Rows from a 3D scene dataset
Start

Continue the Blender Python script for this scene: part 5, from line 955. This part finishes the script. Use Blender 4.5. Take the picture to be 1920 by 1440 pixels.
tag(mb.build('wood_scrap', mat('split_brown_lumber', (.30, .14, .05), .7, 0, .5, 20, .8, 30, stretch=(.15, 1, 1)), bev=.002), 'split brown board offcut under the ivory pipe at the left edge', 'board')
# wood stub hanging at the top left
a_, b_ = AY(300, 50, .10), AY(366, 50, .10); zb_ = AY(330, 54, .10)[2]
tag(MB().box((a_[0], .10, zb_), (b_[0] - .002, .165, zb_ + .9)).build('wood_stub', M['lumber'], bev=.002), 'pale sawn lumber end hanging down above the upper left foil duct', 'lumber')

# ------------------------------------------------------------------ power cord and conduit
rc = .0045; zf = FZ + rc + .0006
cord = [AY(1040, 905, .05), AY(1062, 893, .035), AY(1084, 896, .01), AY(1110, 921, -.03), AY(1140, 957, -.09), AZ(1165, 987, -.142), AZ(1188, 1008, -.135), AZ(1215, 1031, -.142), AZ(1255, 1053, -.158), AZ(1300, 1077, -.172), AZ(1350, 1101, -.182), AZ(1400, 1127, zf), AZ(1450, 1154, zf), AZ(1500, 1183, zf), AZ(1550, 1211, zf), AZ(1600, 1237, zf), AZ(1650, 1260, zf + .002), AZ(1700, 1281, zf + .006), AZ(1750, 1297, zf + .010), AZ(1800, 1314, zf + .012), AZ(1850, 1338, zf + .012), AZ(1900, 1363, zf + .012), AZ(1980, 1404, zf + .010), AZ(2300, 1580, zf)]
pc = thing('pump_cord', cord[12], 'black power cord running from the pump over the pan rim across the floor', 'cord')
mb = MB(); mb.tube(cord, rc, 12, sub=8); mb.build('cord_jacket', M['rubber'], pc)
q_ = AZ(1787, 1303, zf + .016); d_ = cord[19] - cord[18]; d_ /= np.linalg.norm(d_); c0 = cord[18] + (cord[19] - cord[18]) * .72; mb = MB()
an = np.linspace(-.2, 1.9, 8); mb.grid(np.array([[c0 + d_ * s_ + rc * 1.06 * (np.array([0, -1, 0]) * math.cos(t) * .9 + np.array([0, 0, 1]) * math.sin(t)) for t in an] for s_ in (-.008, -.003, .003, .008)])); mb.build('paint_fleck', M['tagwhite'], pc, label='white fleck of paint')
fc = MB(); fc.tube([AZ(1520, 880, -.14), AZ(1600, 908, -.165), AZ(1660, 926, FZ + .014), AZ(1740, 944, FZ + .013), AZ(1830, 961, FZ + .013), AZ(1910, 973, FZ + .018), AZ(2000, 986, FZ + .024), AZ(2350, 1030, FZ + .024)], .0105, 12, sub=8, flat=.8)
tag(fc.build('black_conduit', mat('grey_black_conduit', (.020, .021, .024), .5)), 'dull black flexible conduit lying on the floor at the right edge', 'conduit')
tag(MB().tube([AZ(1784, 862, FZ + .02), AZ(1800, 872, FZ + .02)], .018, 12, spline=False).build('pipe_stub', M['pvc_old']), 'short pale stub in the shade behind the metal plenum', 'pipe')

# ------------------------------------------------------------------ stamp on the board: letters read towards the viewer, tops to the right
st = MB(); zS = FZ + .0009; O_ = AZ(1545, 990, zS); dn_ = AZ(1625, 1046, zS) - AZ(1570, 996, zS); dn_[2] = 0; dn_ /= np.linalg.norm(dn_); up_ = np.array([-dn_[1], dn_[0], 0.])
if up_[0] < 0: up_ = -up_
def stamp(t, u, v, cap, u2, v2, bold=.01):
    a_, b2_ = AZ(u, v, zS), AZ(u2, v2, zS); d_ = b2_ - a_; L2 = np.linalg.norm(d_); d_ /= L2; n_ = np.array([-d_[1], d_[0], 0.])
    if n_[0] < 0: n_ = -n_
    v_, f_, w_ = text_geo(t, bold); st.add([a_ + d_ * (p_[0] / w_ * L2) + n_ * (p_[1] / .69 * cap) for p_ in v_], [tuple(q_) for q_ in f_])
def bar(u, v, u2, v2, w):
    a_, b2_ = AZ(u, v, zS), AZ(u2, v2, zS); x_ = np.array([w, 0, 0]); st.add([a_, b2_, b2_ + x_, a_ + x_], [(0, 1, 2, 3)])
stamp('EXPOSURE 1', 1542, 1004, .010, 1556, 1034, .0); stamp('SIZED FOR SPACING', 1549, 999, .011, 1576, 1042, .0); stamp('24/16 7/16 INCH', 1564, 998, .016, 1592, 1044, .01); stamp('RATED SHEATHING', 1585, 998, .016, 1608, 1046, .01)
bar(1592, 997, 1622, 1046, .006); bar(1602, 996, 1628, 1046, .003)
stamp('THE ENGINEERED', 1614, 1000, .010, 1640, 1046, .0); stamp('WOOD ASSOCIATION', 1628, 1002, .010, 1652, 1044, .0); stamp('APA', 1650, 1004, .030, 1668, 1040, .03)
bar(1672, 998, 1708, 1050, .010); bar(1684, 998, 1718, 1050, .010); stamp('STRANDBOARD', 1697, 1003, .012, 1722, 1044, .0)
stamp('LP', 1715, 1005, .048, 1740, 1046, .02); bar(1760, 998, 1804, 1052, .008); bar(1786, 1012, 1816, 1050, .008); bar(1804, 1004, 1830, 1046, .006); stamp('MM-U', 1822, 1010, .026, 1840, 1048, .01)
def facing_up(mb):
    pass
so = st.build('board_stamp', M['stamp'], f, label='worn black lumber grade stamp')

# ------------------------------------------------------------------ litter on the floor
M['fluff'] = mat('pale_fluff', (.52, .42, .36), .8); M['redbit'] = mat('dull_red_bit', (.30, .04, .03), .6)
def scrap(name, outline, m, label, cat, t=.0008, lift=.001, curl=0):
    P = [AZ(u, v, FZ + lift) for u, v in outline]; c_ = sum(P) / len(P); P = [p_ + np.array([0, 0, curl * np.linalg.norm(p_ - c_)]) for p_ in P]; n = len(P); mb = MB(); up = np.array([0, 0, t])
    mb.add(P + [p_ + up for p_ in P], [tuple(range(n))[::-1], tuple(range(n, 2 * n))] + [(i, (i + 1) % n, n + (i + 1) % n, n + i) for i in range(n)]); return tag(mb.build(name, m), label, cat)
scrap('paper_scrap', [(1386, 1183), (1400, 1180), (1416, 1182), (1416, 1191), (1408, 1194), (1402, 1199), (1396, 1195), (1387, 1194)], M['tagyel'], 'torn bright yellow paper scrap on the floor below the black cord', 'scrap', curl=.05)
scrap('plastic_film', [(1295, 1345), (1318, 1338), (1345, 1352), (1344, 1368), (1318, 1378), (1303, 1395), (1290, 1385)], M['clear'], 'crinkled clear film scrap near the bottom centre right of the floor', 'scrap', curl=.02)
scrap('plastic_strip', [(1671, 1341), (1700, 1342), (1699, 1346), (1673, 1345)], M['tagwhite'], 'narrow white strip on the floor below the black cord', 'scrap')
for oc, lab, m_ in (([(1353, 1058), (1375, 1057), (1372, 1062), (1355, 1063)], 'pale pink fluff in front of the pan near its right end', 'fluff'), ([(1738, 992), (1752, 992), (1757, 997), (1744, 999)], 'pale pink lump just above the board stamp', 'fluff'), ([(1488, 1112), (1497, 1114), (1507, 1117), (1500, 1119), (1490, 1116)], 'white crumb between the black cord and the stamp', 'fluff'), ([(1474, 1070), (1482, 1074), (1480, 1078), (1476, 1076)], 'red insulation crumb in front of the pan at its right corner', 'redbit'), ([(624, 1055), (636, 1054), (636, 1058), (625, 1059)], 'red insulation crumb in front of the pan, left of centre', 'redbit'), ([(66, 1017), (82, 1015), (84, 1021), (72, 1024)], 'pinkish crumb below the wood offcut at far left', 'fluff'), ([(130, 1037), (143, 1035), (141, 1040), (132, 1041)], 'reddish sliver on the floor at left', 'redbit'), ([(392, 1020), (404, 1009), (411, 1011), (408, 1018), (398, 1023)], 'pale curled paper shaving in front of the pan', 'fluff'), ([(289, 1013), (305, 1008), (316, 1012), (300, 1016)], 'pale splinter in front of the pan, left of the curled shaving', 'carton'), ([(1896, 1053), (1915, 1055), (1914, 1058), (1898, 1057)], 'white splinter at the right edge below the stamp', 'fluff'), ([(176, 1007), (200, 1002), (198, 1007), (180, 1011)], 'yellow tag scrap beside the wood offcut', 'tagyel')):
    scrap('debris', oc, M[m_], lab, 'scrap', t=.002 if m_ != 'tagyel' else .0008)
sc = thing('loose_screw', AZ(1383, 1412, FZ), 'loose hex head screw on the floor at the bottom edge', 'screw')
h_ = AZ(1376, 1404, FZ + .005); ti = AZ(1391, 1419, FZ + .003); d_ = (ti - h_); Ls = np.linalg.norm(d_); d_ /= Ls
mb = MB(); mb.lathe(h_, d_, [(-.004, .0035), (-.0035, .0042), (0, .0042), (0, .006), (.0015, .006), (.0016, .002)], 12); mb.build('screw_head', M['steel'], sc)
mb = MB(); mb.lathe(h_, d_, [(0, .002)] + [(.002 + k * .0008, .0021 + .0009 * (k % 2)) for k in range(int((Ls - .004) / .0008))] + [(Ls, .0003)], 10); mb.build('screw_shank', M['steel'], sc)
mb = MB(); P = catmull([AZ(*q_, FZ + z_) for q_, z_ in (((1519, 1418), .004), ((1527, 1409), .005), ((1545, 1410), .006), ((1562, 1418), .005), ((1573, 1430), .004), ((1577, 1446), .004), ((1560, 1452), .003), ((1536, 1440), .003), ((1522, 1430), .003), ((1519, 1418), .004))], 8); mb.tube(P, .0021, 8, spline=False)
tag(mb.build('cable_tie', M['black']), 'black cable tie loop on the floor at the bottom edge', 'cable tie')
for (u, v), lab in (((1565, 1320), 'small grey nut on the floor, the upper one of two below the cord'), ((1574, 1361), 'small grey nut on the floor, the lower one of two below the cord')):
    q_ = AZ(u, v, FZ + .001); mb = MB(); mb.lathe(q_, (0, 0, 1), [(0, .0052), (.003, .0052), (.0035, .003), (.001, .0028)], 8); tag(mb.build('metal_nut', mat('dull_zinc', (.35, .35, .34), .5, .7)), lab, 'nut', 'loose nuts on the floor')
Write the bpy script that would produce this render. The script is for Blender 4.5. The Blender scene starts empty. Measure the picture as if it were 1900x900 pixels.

End

WHAT IS BEING ASKED :: Return only the lines from the beginning of the material up to and including the line with "tag(MB().box((a_[0], .10, zb_), (b_[0]", exactly as written.

WRITTEN RESPONSE ::
Continue the Blender Python script for this scene: part 5, from line 955. This part finishes the script. Use Blender 4.5. Take the picture to be 1920 by 1440 pixels.
tag(mb.build('wood_scrap', mat('split_brown_lumber', (.30, .14, .05), .7, 0, .5, 20, .8, 30, stretch=(.15, 1, 1)), bev=.002), 'split brown board offcut under the ivory pipe at the left edge', 'board')
# wood stub hanging at the top left
a_, b_ = AY(300, 50, .10), AY(366, 50, .10); zb_ = AY(330, 54, .10)[2]
tag(MB().box((a_[0], .10, zb_), (b_[0] - .002, .165, zb_ + .9)).build('wood_stub', M['lumber'], bev=.002), 'pale sawn lumber end hanging down above the upper left foil duct', 'lumber')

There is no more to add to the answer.